Cosmic rays are protons or atomic nuclei that travel through space at near light speed. When they strike Earth's atmosphere, they detonate in a burst of lighter particles, or air shower, extending up to 15 square miles (40 square kilometers). The highest energy cosmic rays pack a punch of more than 1020 electron volts (referred to as 100 exa-electrons volts, or EeV), which is 100 million times the energy produced by the largest particle accelerators and roughly equivalent to that of a well-thrown baseball.

"It is extremely difficult to understand how particles are accelerated that high," Letessier-Selvon says. Researchers say only a few sources were conceivable, including speculative remnants of the big bang or vast hiccups of matter in the early universe as well as AGNs, which were at least known to exist.

Science Image: particle detector

PEEKABOO:  This water-filled particle detector, part of the Pierre Auger Observatory in Argentina, is one of more than 1,400 stations (out of a planned 1,600) currently deployed at grid points in a Rhode Island-size array.

 
Complicating the problem, high-energy cosmic rays strike Earth at an average rate of about once per square kilometer per century, hence the sprawling Auger Observatory, which will contain 1,600 particle detectors when finished. (Auger North, to be located in the U.S., is planned for observations in the Northern Hemisphere.)

On the plus side, whereas lower energy cosmic rays become jumbled like billiard balls on their journeys, the highest energy rays fly relatively straight and true. By observing air showers from multiple vantage points, Auger instruments triangulated the flight paths of nearly a million cosmic ray showers since January 2004, the group reports.
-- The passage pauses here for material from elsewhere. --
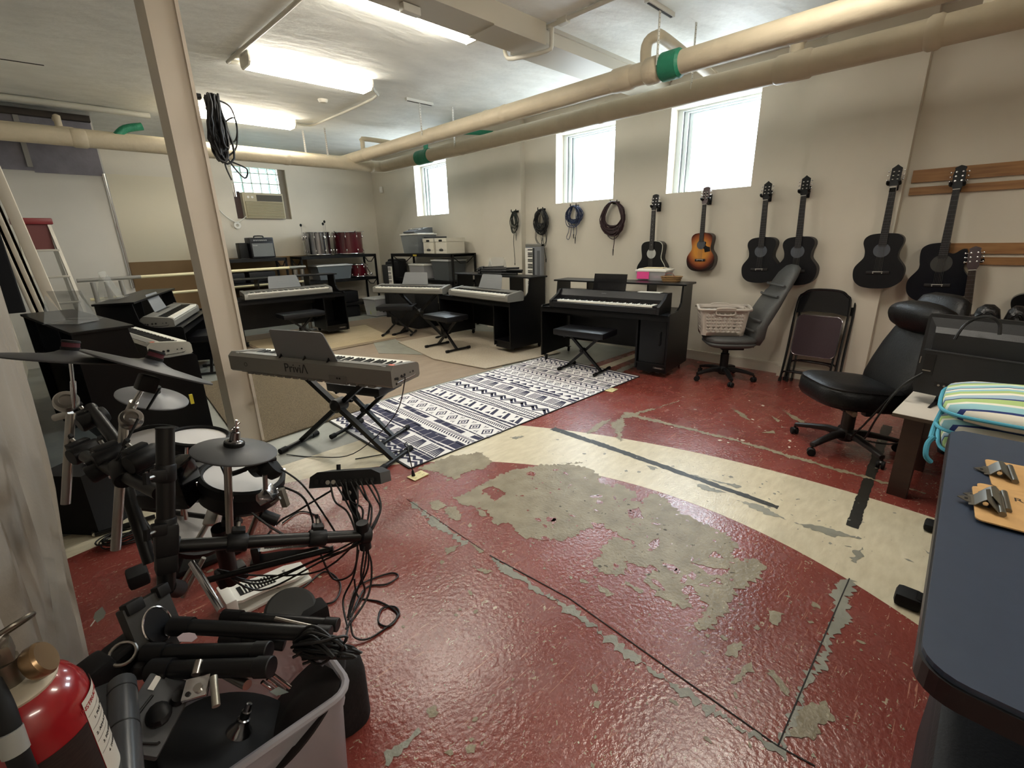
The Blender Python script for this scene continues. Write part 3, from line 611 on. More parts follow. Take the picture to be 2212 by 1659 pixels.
def stage_piano(label, loc, rz, mode='one', name='stage_piano', rest=True, back_logo=False, body=None, sticker=False, group='silver stage pianos', W=1.32):
    """x = player's left to right, y = front to back, z from the underside"""
    t = thing(name, label, 'keyboard', loc, rz, group); D = .285; m = body or SILV
    pr = [(0, .012), (.015, 0), (D-.01, 0), (D, .012), (D, .105), (D-.02, .122), (.172, .112), (.168, .085), (.012, .07), (0, .062)]
    MB().prism(pr, W-.1, m, YZ, (.05, 0, 0)).obj('body', t, 25)
    pe = [(0, .012), (.015, 0), (D-.01, 0), (D, .012), (D, .105), (D-.03, .13), (.17, .118), (.03, .098), (.008, .088), (0, .07)]
    for x, nm in ((0, 'end_cheek'), (W-.05, 'end_cheek')):
        e = MB().prism(pe, .05, m, YZ, (x, 0, 0)).obj(nm, t, 25)
        if x == 0:
            s = MB().tube([(-.001, .05, .03), (-.002, .06, .022), (-.002, D-.05, .022), (-.001, D-.04, .03)], .0025, CHROME, 6)
            for yy, rr, zz in ((.07, .006, .05), (.1, .004, .05), (.16, .009, .05), (.19, .009, .05), (.23, .009, .045)): s.cyl((-.003, yy, zz), (.002, yy, zz), rr, SLOT, n=10)
            s.box((-.001, .25, .05), (.004, .016, .014), SLOT).box((-.001, .245, .018), (.004, .012, .012), SLOT).obj('jack_panel', e)
        if sticker and x == 0: MB().box((.025, D-.045, .129), (.035, .025, .002), STK).obj('sticker', e, 0)
    keys(t, .05, W-.1, .012, .152, .094, mode)
    MB().box((W/2, .225, .1185), (W-.16, .075, .004), SILVD, M.Rotation(.13, 3, 'X')).obj('control_panel', t, 0)
    MB().box((W/2, D/2, -.003), (W-.14, D-.05, .01), BLKP).obj('underside', t, 0)
    if rest: music_rest(t, W*.5, D-.035, .118)
    if back_logo:
        RB = M(((-1, 0, 0), (0, 0, 1), (0, 1, 0)))
        text('Privi\u039b', .08, P('logo_dark', '1d1c1a', .5), 'lettering', t, RB, (W*.55, D+.0008, .06))
        b = MB().torus((W*.885, D, .055), .012, .002, P('logo_dark'), (0, 1, 0), 16, 6).obj('badge', t)
        MB().box((W*.3, D+.003, .018), (.13, .006, .05), SILVD).box((W*.285, D+.007, .03), (.01, .003, .01), SLOT).box((W*.3, D+.007, .03), (.01, .003, .01), SLOT).obj('socket_plate', t, 0)
        for k in range(16): MB().box((W*(.12+.05*k), D-.02, -.004), (.045, .03, .014), SILVD).obj('underside_rib', t, 0)
    return t
# ---------------------------------------------------------------- benches and X stands
def xbar(mb, a, b, w=.028, h=.03): return mb.bar(a, b, w, h, BLKM)
def bench(label, c, rz, Ls=.62, Ds=.36, z=.49, fr=.235, fd=.36, group='black X-frame keyboard benches', seat=True):
    t = thing('keyboard_bench', label, 'bench', (c[0], c[1], c[2] if len(c) > 2 else 0), rz, group)
    if seat:
        s = MB().box((0, 0, z-.035), (Ls, Ds, .07), VINYL, None, .016).obj('seat', t)
        MB().tube([(a*Ls/2*.985, b*Ds/2*.975, z-.008) for a, b in ((-1, -1), (1, -1), (1, 1), (-1, 1))], .004, VINYL, 6, closed=True).obj('piping', s)
        MB().box((0, 0, z-.076), (Ls*.85, Ds*.8, .012), BLKM).obj('seat_board', t, 0)
    for s in (-1, 1):
        xbar(MB(), (-s*fr, .02*s, .02), (s*fr*.8, .02*s, z-.08)).obj('leg', t, 0)
        f = MB().cyl((-s*fr, -fd/2, .02), (-s*fr, fd/2, .02), .015, BLKM).obj('foot', t)
        for q in (-1, 1): MB().cyl((-s*fr, q*(fd/2-.035), .02), (-s*fr, q*(fd/2+.01), .02), .02, RUB).obj('rubber_cap', f)
        MB().cyl((s*fr*.8, -Ds*.4, z-.085), (s*fr*.8, Ds*.4, z-.085), .012, BLKM).obj('seat_rail', t)
    h = .02+(z-.1)*(1/1.8)
    MB().lathe([(0, -.045), (.02, -.045), (.028, -.03), (.028, .03), (.02, .045), (0, .045)], BLKP, (-.02, 0, h), (0, 1, 0), 16).obj('hinge_bolt', t)
    return t
def x_stand(label, c, rz, z, fr=.44, top=.36, fd=.36, off=.0):
    """legs cross in the local x-z plane, feet and arms run along y"""
    t = thing('keyboard_stand', label, 'keyboard stand', (c[0], c[1], c[2] if len(c) > 2 else 0), rz, 'X-shaped keyboard stands')
    for s in (-1, 1):
        xbar(MB(), (-s*fr, .022*s, .025), (s*top, .022*s, z-.02), .034, .04).obj('leg', t, 0)
        f = MB().cyl((-s*fr, -fd/2, .022), (-s*fr, fd/2, .022), .017, BLKM).obj('foot', t)
        for q in (-1, 1): MB().cyl((-s*fr, q*(fd/2-.05), .022), (-s*fr, q*(fd/2+.01), .022), .022, RUB).obj('rubber_cap', f)
        MB().box((s*top, 0, z-.012), (.035, .34, .02), BLKM).obj('support_arm', t, 0)
    h = .025+(z-.045)*fr/(fr+top)
    MB().lathe([(0, -.06), (.03, -.06), (.05, -.045), (.05, .045), (.03, .06), (0, .06)], BLKM, (0, 0, h), (0, 1, 0), 18).cyl((0, .06, h), (0, .1, h), .014, BLKP).box((0, .1, h), (.07, .02, .02), BLKP).obj('hinge_disc', t)
    return t
# ---------------------------------------------------------------- guitars (front towards -y, x to the right, z up from the tail)
def outline(h, wl, ww, wu, cut=False, n=14):
    """half-width profile of the body, lower bout wl, waist ww, upper bout wu (full widths), height h"""
    ks = [(0, .0), (.02, .36), (.09, .72), (.22, .97), (.3, 1), (.42, .9), (.52, .70), (.6, .0)]
    pts = [(0, 0), (.25*wl/2, .004*h), (.62*wl/2, .035*h), (.9*wl/2, .13*h), (wl/2, .27*h), (.96*wl/2, .40*h), (ww/2*1.06, .55*h), (ww/2, .63*h), (ww/2*1.04, .71*h), (wu/2, .83*h), (.95*wu/2, .92*h), (.7*wu/2, .98*h), (.3*wu/2, h), (0, h)]
    r = [V((a, b, 0)) for a, b in pts]; right = smooth_path(r, 4); left = [V((-p.x, p.y, 0)) for p in right[::-1]][1:-1]
    if cut:
        c = [(0, 0), (.25*wl/2, .004*h), (.62*wl/2, .035*h), (.9*wl/2, .13*h), (wl/2, .27*h), (.96*wl/2, .40*h), (ww/2*1.06, .55*h), (ww/2*1.02, .63*h), (ww/2*1.12, .72*h), (wu/2*1.0, .83*h), (wu/2*.93, .885*h), (wu/2*.74, .885*h), (wu/2*.45, .82*h), (wu/2*.22, .835*h), (.03, .88*h), (.028, h)]
        right = smooth_path([V((a, b, 0)) for a, b in c], 4); left = [p for p in left if p.x < -.005]
    return [(p.x, p.y) for p in right]+[(p.x, p.y) for p in left]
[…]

A record 77 of the rays were the high-energy variety, registering 40 EeV, the threshold at which they begin to scatter off of the cosmic microwave background radiation. Of these, the 27 most energetic—exceeding 57 EeV—were tightly matched with parts of the sky that included AGNs lying within a few hundred million light-years of Earth.

"We're now convinced that they're not produced in the galaxy," Letessier-Selvon says. The exact source remains uncertain, he explains, because the team had to estimate the bending of the charged rays in the Milky Way's magnetic field, which should come into sharper focus as the observatory detects more events.

"It's pretty suggestive of a particular origin of these cosmic rays," namely AGNs, says astrophysicist Roger Blandford of Stanford University, who was not part of the collaboration, adding that massive, spinning black holes had always been to him "the least implausible source." 

To power the rays, Blandford says, an AGN's central black hole would have to produce a massive electric field very far from itself, because otherwise the cauldron of photons around the hole would scatter the cosmic rays and blunt their energy.

He adds researchers would never have guessed that black holes might have such powers if not for high-energy cosmic rays. "Nature does tricks we didn't know were possible," he says. "But it is happening and it's marvelous." Auger should eventually pinpoint the rays' origins definitely, he says. "They have the capacity to answer these questions beyond all reasonable doubt."